On appeal, the Secretary of Defense argued that federal courts did not have jurisdiction of MESS's claims pursuant to section 113(h) of CERCLA. Section 113(h) of CERCLA denies federal courts jurisdiction of contemporaneous challenges to CERCLA removal or remedial actions. However, the section contains certain exceptions, including section 113(h)(4), which governs citizen suits.
MESS asserted that section 113(h) was only a bar to federal jurisdiction for suits brought under CERCLA provisions. The Ninth Circuit had not previously held whether section 113(h) applied to other environmental laws. The court held that section 113(h) was a "clear and unequivocal" withdrawal of federal jurisdiction for any challenge to a cleanup selected under CERCLA section 104.[2] MESS countered with legislative history to argue that Congress did not intend section 113(h) to apply to other environmental laws. However, the court found that the legislative history ambiguous and not sufficient to overcome the clear statutory language.

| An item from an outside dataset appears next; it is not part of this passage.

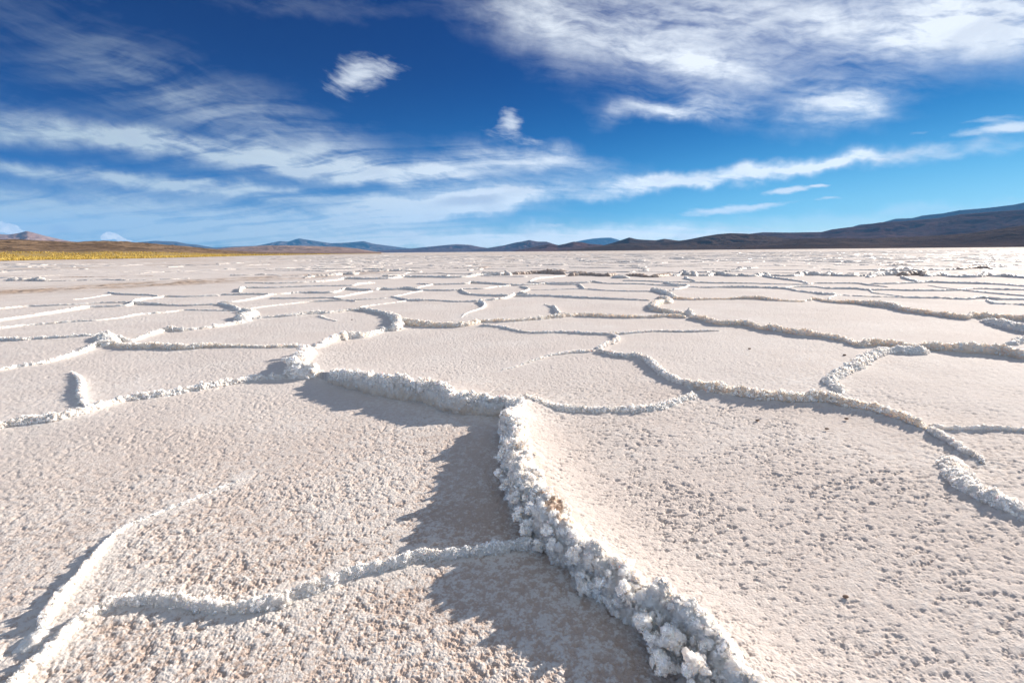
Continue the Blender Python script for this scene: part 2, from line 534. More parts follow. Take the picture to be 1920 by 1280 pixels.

MESS argued that even if section 113(h) applied to other environmental laws, the section only applied to suits brought by potentially responsible parties. MESS was concerned that if section 113(h) precluded citizen suits relating to CERCLA cleanups, waste and disposal operators would avoid RCRA and CWA liability by using CERCLA as a shield. The court did not find this argument persuasive. Additionally, the court reasoned if the section did not apply to citizen suits there would not be a need for an exception specifically covering citizen suits. While the court agreed about the general potential for operators to avoid liability and cause environmental degradation, in this case the Management Action Plan incorporated the applicable environmental laws. Finally, the court stressed that section 113(h) ensures that CERCLA cleanups are not prolonged by protracted court battles.
The court remanded the case to the district court to determine which of MESS's claims were not challenges and would survive.